Al descubrir en 1945 la dimensión criminal del Holocausto, tras la entrada de las tropas aliadas en los campos de exterminio nazis, el mundo civilizado exclamó: «Nunca más». Después vino Vietnam, los campos de la muerte en Camboya, Corea del Norte, el Estado-gulag, Bosnia-Herzegovina y Ruanda. Decir «nunca más» de nuevo sería un insulto a los muertos, a sus familias, a la dignidad de la memoria.

El 6 de abril de 1994 un misil derribó el Falcon 50 del presidente ruandés, Juvénal Habyarimana, de la etnia hutu, cerca del aeropuerto de Kigali. Aquella muerte, y la de su homólogo burundés Cyprien Ntayamira, que le acompañaba, fue la señal para iniciar la matanza de tutsis planificada al detalle desde hacía tiempo. Veinte años después aún se discute la procedencia del misil. Si fueron las unidades del Frente Patriótico Ruandés (FPR, tutsi), acantonadas en la capital como parte del proceso de paz, o el Poder Hutu, los radicales que consideraron a su presidente un traidor a la causa tras sellar la paz en Arusha (Tanzania) con sus enemigos históricos.
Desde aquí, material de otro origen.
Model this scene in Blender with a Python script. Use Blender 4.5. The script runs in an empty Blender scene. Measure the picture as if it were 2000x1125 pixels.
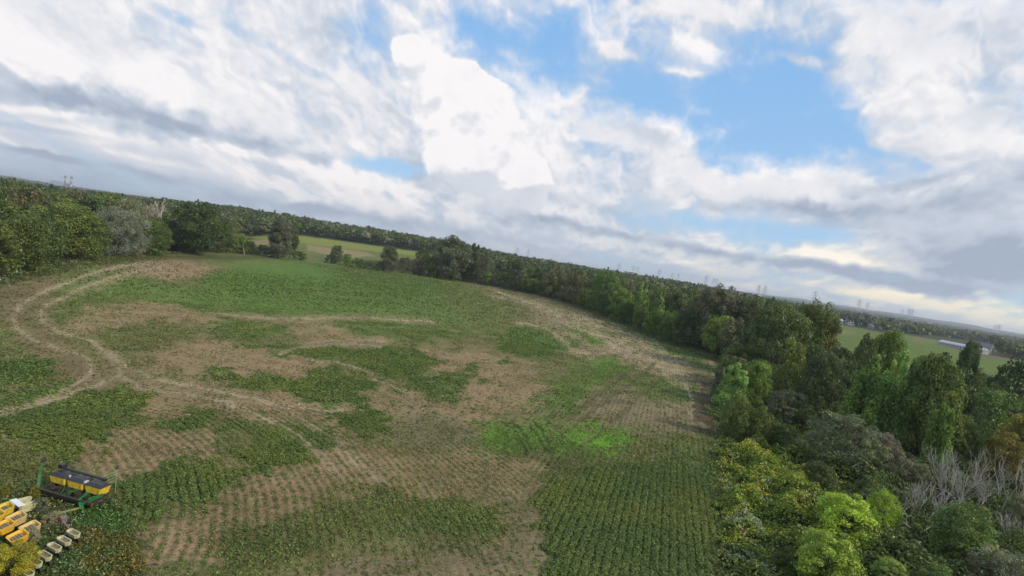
import bpy, bmesh, math, random
import numpy as np
from mathutils import Vector, Matrix

# ------------------------------------------------------------------ camera, sky, sun
SC = bpy.context.scene
COLL = SC.collection
F, CX, CY = 1050.0, 1000.0, 562.5          # focal length and centre in photo pixels
CAMH = 20.0
ROLL = math.radians(8.95)
PITCH = math.radians(3.2)

cam_d = bpy.data.cameras.new('camera')
cam_d.sensor_width = 36.0
cam_d.lens = 36.0 * F / 2000.0
cam_d.clip_start = 0.5
cam_d.clip_end = 60000
cam = bpy.data.objects.new('camera', cam_d)
COLL.objects.link(cam)
FWD = np.array([0, math.cos(PITCH), -math.sin(PITCH)])
UP0 = np.array([0, math.sin(PITCH), math.cos(PITCH)])
RT0 = np.array([1.0, 0, 0])
RIGHT = math.cos(ROLL) * RT0 + math.sin(ROLL) * UP0
UP = -math.sin(ROLL) * RT0 + math.cos(ROLL) * UP0
cam.matrix_world = Matrix(((RIGHT[0], UP[0], -FWD[0], 0), (RIGHT[1], UP[1], -FWD[1], 0),
                           (RIGHT[2], UP[2], -FWD[2], CAMH), (0, 0, 0, 1)))
SC.camera = cam

SUN_ELEV, SUN_ROT = math.radians(32), math.radians(118)   # rotation measured clockwise from +Y (north)
sun_dir = Vector((math.sin(SUN_ROT) * math.cos(SUN_ELEV), math.cos(SUN_ROT) * math.cos(SUN_ELEV), math.sin(SUN_ELEV)))
sd = bpy.data.lights.new('sun', 'SUN')
sd.energy = 2.9
sd.angle = math.radians(10)
sd.color = (1.0, 0.86, 0.64)
sun = bpy.data.objects.new('sun', sd)
sun.rotation_euler = sun_dir.to_track_quat('Z', 'Y').to_euler()
COLL.objects.link(sun)
SC.view_settings.view_transform = 'Standard'
SC.view_settings.look = 'None'
SC.view_settings.exposure = 0.18
SC.view_settings.gamma = 1.0
SC.cycles.max_bounces = 5
SC.cycles.diffuse_bounces = 3
SC.cycles.transparent_max_bounces = 4
SC.cycles.use_denoising = True

rng = np.random.default_rng(7)
random.seed(7)

# ---- noise -----------------------------------------------------------------
def _h(ix, iy, s):
    with np.errstate(over='ignore'):
        h = ix.astype(np.uint32) * np.uint32(374761393) + iy.astype(np.uint32) * np.uint32(668265263) + np.uint32((s * 2246822519) & 0xffffffff)
        h = (h ^ (h >> np.uint32(13))) * np.uint32(1274126177)
        h ^= h >> np.uint32(16)
    return (h & np.uint32(0xffff)).astype(np.float32) / np.float32(65535)

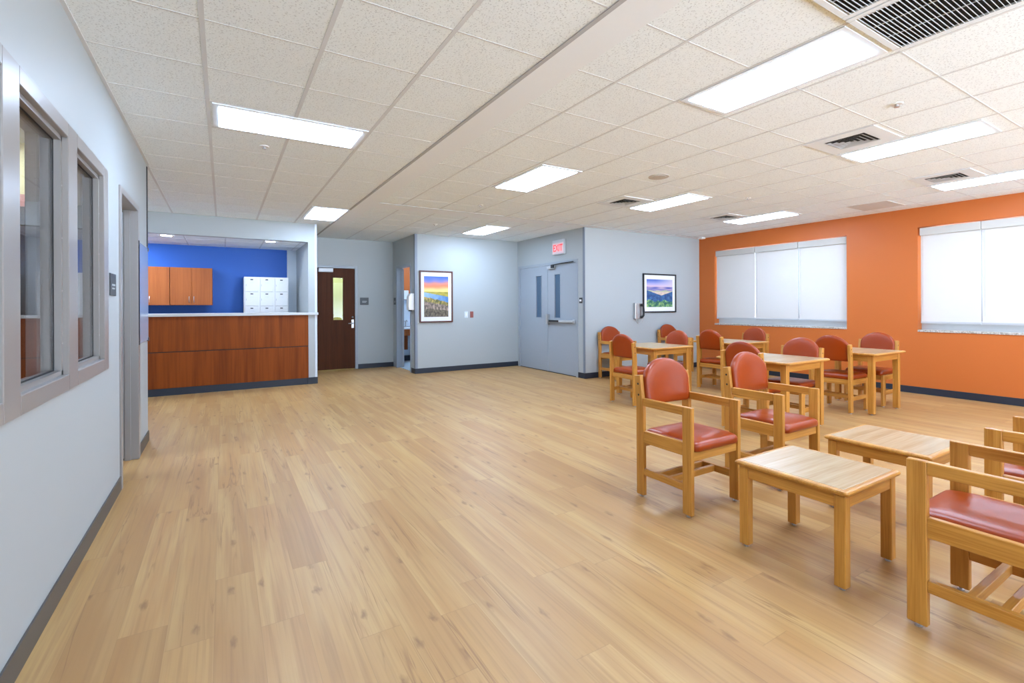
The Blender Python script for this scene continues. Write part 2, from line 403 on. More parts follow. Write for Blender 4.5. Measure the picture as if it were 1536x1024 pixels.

También se discute el origen de las cinco granadas de mortero que causaron una matanza en el mercado de Sarajevo en agosto de 1995. Aquel ataque que dejó 43 muertos fue la excusa para la intervención de la OTAN en Bosnia-Herzegovina. Los serbios acusan a los bosnios de disparar contra los suyos para provocar la ansiada participación extranjera. Los bosnios recuerdan que eran los radicales serbios los que sitiaban la ciudad y disparaban sobre ella: 10.000 muertos en 44 meses. La verdad se dirime a veces en centímetros, en esta o aquella trinchera. Pero hay otra verdad que no admite dudas: quién es asesino, quién víctima.

La misma noche

La matanza de tutsis comenzó en la misma noche de la muerte de Habyarimana. Las milicias del Poder Hutu establecieron controles en la capital. Los pasajeros de los vehículos eran obligados a bajar para su identificación. Aquellos que tenían el carnet equivocado, la nariz nilótica o eran altos (rasgos físicos de los tutsis) eran asesinados. Al día siguiente mataron a la primera ministra, Agathe Uwilingiyimana, hutu moderada, que había llegado al cargo gracias al proceso de paz; también a numerosos ministros y altos cargos moderados. Las matanzas se extendieron por el país. Se mataba lista en mano. Los cascos azules belgas se retiraron de Ruanda tras la muerte de 10 de sus soldados.

Fue una orgía de sangre de 100 días. Apenas hubo disparos, se mató a machetazos, a cuchillo, de uno de uno. Desde la Radio de las Mil Colinas se incitaba al odio y se dirigía el trabajo de las patrullas. También desde alguno púlpitos católicos. Fueron numerosos los religiosos hutus implicados en el genocidio.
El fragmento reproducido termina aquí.